WHAT IS NEEDED
Say how many lines in the records include the string "this", adding no other words.

DATA LISTING
--- START ---

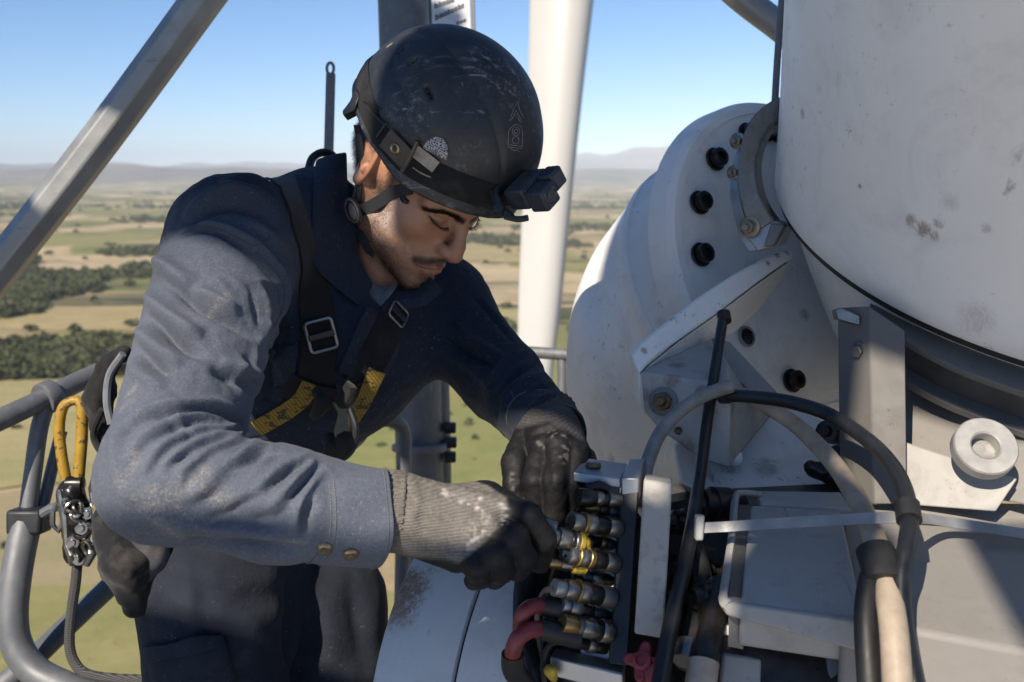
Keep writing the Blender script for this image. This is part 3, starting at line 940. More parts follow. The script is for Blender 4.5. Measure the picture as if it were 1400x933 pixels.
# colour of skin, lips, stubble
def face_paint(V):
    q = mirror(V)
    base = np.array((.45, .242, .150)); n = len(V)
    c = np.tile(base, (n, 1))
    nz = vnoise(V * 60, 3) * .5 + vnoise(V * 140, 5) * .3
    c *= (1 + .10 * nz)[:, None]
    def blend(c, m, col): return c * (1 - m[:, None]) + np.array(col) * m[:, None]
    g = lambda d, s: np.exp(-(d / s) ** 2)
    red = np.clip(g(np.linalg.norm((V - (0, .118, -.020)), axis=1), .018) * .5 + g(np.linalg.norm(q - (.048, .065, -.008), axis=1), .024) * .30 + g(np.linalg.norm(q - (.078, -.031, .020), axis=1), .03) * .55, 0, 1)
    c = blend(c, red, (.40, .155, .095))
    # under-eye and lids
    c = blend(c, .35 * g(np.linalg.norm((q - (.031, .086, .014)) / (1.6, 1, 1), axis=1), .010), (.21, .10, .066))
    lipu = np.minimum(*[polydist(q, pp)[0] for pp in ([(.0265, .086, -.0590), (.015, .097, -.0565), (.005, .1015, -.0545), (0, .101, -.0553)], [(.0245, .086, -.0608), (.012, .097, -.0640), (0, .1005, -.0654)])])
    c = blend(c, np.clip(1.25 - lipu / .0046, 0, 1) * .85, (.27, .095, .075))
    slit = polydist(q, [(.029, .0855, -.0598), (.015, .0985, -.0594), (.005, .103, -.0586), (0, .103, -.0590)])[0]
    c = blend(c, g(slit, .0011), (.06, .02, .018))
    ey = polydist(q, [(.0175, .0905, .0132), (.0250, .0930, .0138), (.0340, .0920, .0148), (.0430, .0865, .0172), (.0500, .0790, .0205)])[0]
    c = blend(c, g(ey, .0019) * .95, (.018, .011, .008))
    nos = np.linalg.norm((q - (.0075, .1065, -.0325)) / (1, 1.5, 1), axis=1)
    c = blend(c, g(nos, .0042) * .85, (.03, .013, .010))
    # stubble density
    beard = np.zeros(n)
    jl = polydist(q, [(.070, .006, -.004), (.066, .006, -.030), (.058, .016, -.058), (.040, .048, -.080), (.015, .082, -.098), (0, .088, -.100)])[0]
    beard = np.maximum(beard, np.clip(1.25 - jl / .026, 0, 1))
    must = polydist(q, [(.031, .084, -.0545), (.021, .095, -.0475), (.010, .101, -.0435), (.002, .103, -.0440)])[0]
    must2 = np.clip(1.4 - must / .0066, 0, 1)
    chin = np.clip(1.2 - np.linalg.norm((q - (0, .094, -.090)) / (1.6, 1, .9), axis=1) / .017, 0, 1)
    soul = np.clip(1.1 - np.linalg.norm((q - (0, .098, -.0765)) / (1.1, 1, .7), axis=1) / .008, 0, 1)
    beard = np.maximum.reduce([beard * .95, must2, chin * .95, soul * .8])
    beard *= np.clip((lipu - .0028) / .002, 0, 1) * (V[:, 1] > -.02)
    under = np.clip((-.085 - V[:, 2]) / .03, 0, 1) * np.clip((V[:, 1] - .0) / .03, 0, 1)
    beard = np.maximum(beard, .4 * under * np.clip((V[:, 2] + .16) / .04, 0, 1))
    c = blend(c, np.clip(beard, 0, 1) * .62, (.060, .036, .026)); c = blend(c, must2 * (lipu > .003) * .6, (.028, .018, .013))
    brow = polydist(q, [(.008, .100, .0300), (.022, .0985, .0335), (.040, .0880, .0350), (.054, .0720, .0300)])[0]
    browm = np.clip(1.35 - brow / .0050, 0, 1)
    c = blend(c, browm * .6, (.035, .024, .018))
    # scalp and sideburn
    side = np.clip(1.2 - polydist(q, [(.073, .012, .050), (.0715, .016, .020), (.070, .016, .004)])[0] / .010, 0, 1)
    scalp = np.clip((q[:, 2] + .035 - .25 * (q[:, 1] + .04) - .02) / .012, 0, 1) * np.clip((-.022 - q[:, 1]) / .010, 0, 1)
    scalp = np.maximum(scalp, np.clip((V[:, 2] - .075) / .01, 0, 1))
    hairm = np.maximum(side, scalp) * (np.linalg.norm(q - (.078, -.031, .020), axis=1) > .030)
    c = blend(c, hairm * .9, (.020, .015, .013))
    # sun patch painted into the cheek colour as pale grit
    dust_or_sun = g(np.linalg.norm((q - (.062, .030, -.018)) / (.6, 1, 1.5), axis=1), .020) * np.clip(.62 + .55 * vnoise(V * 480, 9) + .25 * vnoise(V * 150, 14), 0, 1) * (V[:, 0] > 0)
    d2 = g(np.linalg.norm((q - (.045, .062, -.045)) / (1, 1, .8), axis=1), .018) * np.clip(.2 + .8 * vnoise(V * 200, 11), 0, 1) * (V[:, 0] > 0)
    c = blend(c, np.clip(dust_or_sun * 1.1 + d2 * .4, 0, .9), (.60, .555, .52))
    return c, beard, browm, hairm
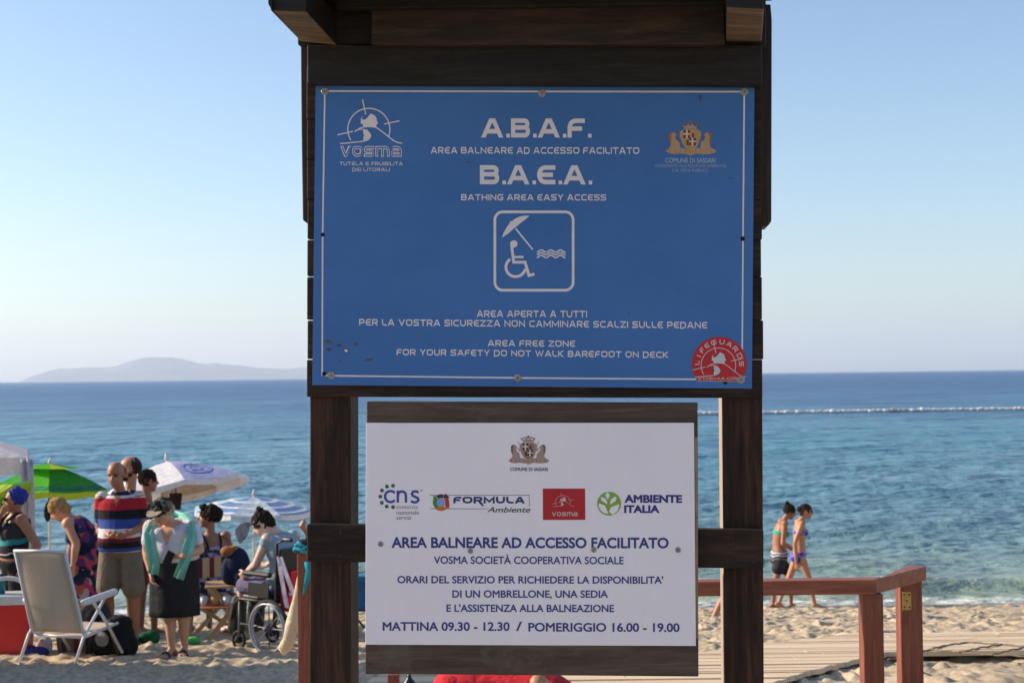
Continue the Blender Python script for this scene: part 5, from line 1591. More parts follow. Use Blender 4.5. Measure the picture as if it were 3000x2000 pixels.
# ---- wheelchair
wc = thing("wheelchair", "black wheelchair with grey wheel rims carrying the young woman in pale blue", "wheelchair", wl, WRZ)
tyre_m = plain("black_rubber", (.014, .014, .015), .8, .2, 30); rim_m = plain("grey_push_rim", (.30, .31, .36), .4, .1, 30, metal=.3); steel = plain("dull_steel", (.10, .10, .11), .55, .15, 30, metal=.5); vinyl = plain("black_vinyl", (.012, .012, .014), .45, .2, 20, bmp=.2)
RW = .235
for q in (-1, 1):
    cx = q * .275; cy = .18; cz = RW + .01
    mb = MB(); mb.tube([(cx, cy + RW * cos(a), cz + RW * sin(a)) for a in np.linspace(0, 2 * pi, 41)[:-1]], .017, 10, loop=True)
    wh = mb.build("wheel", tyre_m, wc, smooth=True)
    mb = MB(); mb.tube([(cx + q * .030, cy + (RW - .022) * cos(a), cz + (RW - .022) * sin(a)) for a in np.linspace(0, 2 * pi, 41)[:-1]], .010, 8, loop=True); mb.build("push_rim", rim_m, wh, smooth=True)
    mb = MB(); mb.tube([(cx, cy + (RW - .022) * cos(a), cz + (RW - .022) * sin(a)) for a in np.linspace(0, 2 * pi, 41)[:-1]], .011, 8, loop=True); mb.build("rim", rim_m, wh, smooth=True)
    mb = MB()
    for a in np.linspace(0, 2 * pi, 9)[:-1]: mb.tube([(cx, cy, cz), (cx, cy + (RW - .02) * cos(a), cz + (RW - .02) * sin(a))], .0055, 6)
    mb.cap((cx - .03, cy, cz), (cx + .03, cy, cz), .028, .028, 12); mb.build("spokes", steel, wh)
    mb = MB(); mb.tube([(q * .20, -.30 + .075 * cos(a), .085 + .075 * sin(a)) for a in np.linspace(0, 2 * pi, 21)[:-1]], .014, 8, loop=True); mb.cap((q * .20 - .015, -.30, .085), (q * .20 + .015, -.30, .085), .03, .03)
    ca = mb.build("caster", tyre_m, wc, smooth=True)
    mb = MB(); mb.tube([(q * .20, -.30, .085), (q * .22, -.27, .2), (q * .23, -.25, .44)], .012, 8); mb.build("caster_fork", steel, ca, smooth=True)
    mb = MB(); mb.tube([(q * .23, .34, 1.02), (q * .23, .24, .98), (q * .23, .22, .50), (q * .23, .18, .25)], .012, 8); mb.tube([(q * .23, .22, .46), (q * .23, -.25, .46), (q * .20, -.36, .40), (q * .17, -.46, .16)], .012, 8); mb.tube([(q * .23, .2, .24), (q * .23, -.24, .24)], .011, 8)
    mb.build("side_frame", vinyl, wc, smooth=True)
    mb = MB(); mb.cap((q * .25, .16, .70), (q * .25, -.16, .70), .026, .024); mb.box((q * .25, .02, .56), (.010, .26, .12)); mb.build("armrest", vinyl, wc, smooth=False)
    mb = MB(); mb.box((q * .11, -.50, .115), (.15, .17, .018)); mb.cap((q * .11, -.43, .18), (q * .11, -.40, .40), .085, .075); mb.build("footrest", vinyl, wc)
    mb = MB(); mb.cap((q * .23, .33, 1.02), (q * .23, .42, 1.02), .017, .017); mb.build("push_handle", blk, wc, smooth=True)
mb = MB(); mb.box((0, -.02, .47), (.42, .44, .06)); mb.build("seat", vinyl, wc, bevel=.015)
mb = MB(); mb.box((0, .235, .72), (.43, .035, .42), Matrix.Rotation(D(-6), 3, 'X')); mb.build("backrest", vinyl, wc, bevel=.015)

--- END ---

EXERCISE RESULT
2